Numerical simulation of pebble bed flows using high-fidelity methods

Pebble bed based nuclear reactor concepts are currently being developed for deployment in small modular reactors in the coming decades. To aid in the verification of turbulence models and develop an understating of the detailed dynamics of flows through domains of close packed spheres, we present high-fidelity numerical results for a number of incompressible and isothermal direct numerical simulations carried out using the Nek5000 spectral element computational fluid dynamics code. The presented cases include flows over single and multiple spheres in free-stream conditions at low Reynolds numbers. Flow over single spheres represent a classical problem in fluid dynamics research, thus we used this as base calculation and increased the complexity of the flow by adding additional spheres in close proximity to investigate the effects of this increased complexity on the formation of persistent flow recirculation regions, and near wake effects.

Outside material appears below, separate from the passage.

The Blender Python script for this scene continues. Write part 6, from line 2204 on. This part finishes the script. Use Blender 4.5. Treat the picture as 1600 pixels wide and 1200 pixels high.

Results of calculations carried in domains composed of single and multiple regularly packed spherical unit cell geometries are also presented. These idealized domains conform to packing fractions encountered in practical reactor designs. Results include engineering parameters of interest such as first and second order flow statistics. Finally, results are presented for a wall-bounded, regularly packed domain, with a focus on the near wall region. The effects of the near-wall spheres on velocity and Reynolds stress distributions on the wall surface are investigated.